Ziemia ta pokryta była laskiem liściastym, o czym możemy się przekonać oglądając dawną panoramę Żyrardowa. Otóż pośród tego lasku, m.in. na terenie dzisiejszego sądu, znajdował się brzozowy gaj, który w 1884 roku wydzierżawiono od Romana Oppenheima. Wkrótce ogrodzono go płotem, zbudowano muszlę koncertową, altanki oraz podest do tańca. W niedziele i święta grała tamże nawet orkiestra fabryczna, a w majówki organizowano zabawy. Żyrardowska młodzież bawiła się tam chętnie korzystając z zamontowanych huśtawek, a istniejące wówczas dwa stawy gościły sennie pływające po nich łódki. Zimą zaś zmieniały się w ogólnodostępne ślizgawki.

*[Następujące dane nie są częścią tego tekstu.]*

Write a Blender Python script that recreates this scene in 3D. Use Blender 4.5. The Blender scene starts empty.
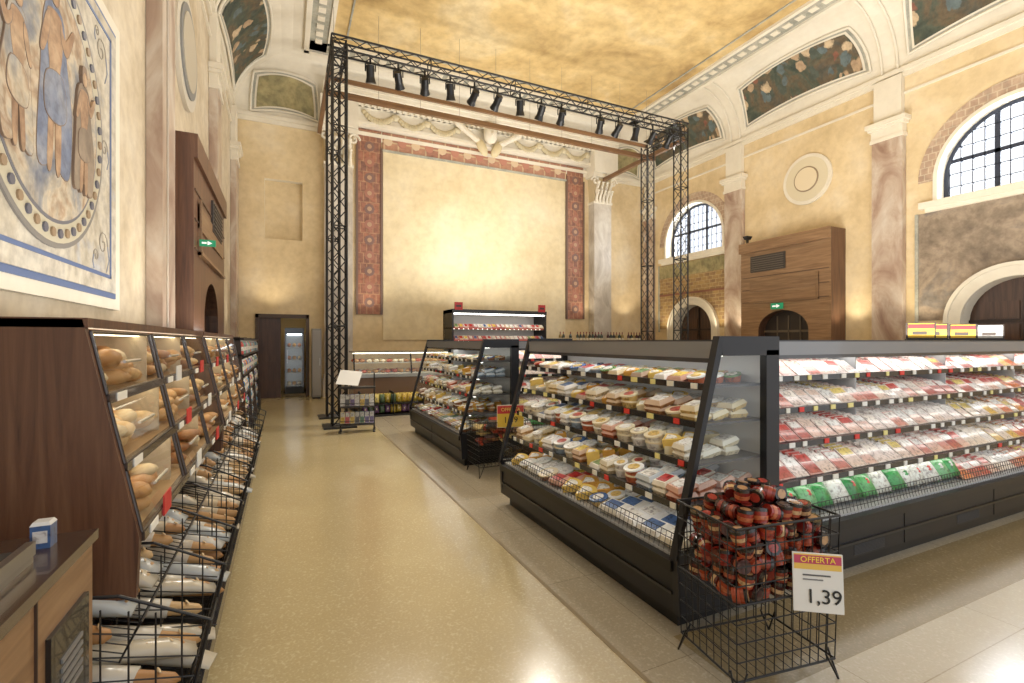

Niewielki park na Rudzie cieszył żyrardowskich robotników niezbyt długo. Na początku XX wieku teren ten rozpoczęto powoli rozparcelowywać. Stawy zasypano, wytyczono dzisiejsze ulice Henryka Sienkiewicza oraz Jana Dekerta, wkrótce założono piekarnię Siła, młyn, a przedsiębiorczy Żyd Dorembus wybudował elektrownię. Tak oto jedno z niewielu miejsc służących poprawie egzystencji, robotnikom odebrano.
Dziś trudno sobie wyobrazić, iż ten gęsto zabudowany teren pokrywał lasek, a na terenie dawnych stawów funkcjonuje sąd. Park zniknął i odszedł w zapomnienie. A nam pozostaje jedynie pamięć i szczątkowe informacje o jego istnieniu.